La poesia va e viene,
vive e muore quando vuole lei,
non quando vogliamo noi e non ha discendenti.
Mi dispiace ma è così.
Un poco come la vita, soprattutto come l’amore.
– Goffredo Parise
Singing Saw è così: come l’andirivieni stridente dell’archetto sulla lama zigrinata di una sega.
Una tensione leggera e costante che senti vibrare per tutta la durata del disco.
Singing Saw è la poesia che va e viene, che entra a gamba tesa nelle tue cose e poi si porta via, senza portarti via.
E quelle note spezzate le senti tutte, le senti che singhiozzano e poi riprendono fiato, riprendono i fiati: perché questi nove brani fanno la spola tra la tensione e la distensione, si muovono come fa il cuore.
Kevin Morby ha tutta la poesia dell’America dei ’60, racchiusa in un lirismo affascinante, intimo, scuro.

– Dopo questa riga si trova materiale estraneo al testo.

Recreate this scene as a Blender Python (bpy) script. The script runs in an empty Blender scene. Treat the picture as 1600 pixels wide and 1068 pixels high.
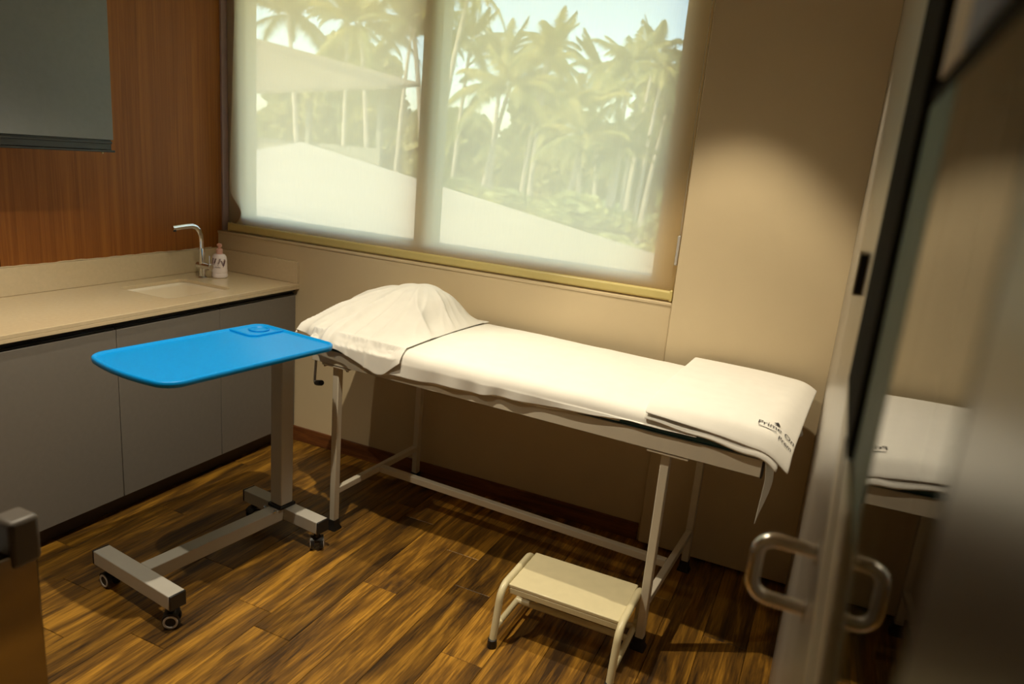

Dylan, Reed, Rodriguez, sì. Un’inquietudine che però trova sempre il suo punto di fuga: nei cori e nei colori, nella dolcezza di un pianoforte oppure in certi trip acustici che stanno lì a sublimare l’angoscia, a dirti che tutto andrà bene.
Quegli avvoltoi di Cut Me Down, per esempio. Dovrebbero metterti paura e invece ti stanno intorno e se pure ti disegnano delle ombre taglienti sul viso sembra che stiano lì a proteggerti. Complici quei bassi profondi e una chitarra dolcemente pizzicata: un incedere lento e oltremodo rassicurante.
Un paradosso che va consumandosi nella seconda traccia I Have Been To The Mountain, che ha tutti gli elementi di una narrazione sinistra ma nessun appesantimento strumentale: il testo trova sfogo su una classica melodia folk, sui fiati e sui cori e si spalanca come le persiane di primo mattino sui giardini assolati.
Chissà come deve essere il risveglio nel Texas. Deve essere come lo scricchiolio che fanno le suole quando schiacciano i sassolini. Sarà come una passeggiata scanzonata su una strada sterrata che un po’ cammini, un po’ suoni e un po’ ti togli la giacca perché inizi a sentire caldo.
Dorothy è una passeggiata al risveglio in Texas, coi sassolini che ogni tanto ti entrano nella scarpa.
Se hai bisogno di riprendere fiato o di toglierti qualche sassolino hai tutto il tempo di Drunk On a Star o di Ferris Wheel per distenderti e ritrovare il controllo: c’è il pianoforte che insegue perfettamente la voce di Morby e tu che non puoi fare altro di inseguirli a tua volta.
Lo stupore sta tutto in un’assenza di affaticamento: perché in questo tira e molla di tensioni e rilassamenti, colline e pianure, banchi di nebbia e poi il sole, non risenti stanchezza.
Il disco va avanti per continue variazioni armoniche (come nella devendriana Black Flowers) e battiti irregolari: una dicotomia infinita tra distruzione e costruzione che ti scuote, fa macerie e poi ti riassesta. E lo fa senza chiederti nemmeno il permesso.
Una poesia che va e viene come vuole lei.
Un poco come la vita, soprattutto come l’amore.